Adolf Hitler lag nicht viel an den Freimaurern

Bedenkenswert ist der Beitrag des Niederländers Robert Jan van Pelt, der in Ontario lehrt. Auf fast 50 Seiten beleuchtet er das Verhältnis Freimaurerei und Judentum. Er weist darauf hin, dass zwar viele Symbole und Erzählungen aus dem Alten Testament stammen, aber nicht direkt aus dem Tanach (der hebräischen Bibel), sondern aus der King-James-Bibel von 1611. Die Anzahl Juden als Mitglieder in einzelnen wenigen Logen seit 1717 war stets gering. Im 19. Jahrhundert erhielten in manchen Ländern Europas die Juden politische und bürgerliche Rechte, aber die Logen leisteten keinen Beitrag dazu. Zur selben Zeit wurden die sogenannten „Verschwörungstheorien“ formuliert, wonach die Juden die Weltherrschaft anstrebten und sich dabei als williges Werkzeug der Freimaurer bedienten. Der erste Bestseller stammte vom französischen Journalisten Edouard Drumont („Das verjudete Frankreich“, 1886).

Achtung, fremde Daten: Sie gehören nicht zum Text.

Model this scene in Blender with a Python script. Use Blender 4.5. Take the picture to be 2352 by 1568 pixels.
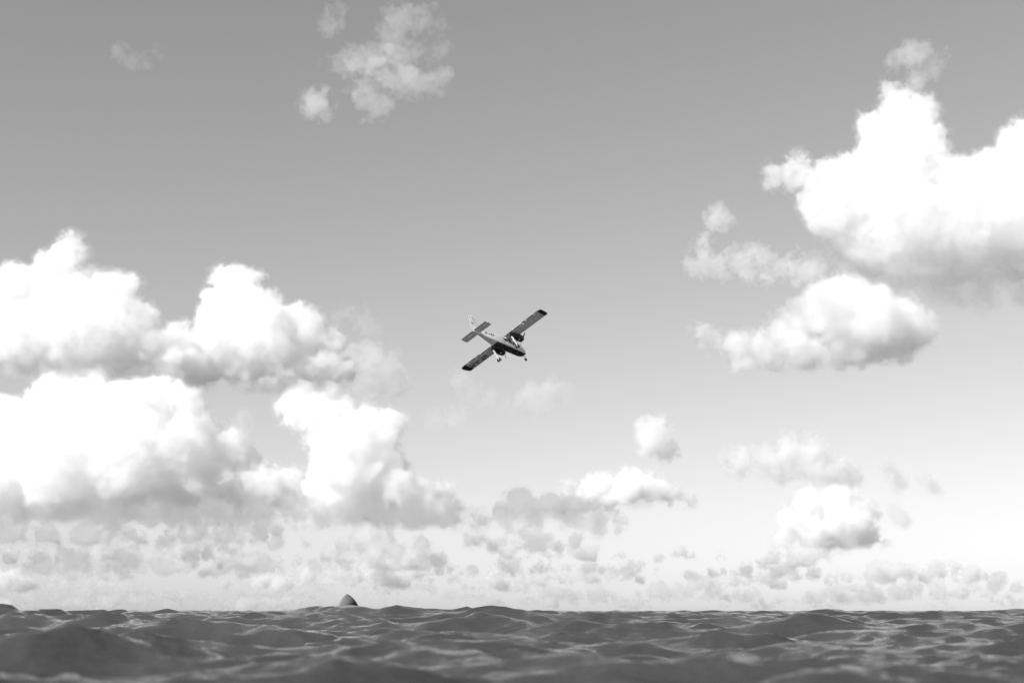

Einen traurigen Höhepunkt erreichte dieses Schreckensbild im Dritten Reich. Sehr präzise und anschaulich zeichnet van Pelt auf 15 Seiten (213-227) die Entwicklung der deutschen geistigen Welt („Weltanschauung“) seit dem Ersten Weltkrieg. Wohltuend ist, dass er sich nicht wie die meisten deutschen Freimaurer auf das Verhalten und Schicksal der Logen konzentriert, sondern die grossen Züge sichtbar macht. Bemerkenswert ist seine These, dass Adolf Hitler nicht gerade viel an den Freimaurern lag. Ferner war dieser der Überzeugung, eine politische Botschaft sei umso wirkungsvoller, je einfacher sie sei. Konsequenterweise entkoppelte er die judeo-masonische Weltverschwörung und nahm nur „das internationale Judentum“ ins Visier (222-225). Daher kamen die Freimaurer relativ glimpflich davon. Als 1926-28 die Pamphlete von Erich und Mathilde Ludendorff erschienen, waren sie schon obsolet.


Fazit:
Ein höchst informatives und kluges Buch – für wissbegierige und kluge Freimaurer.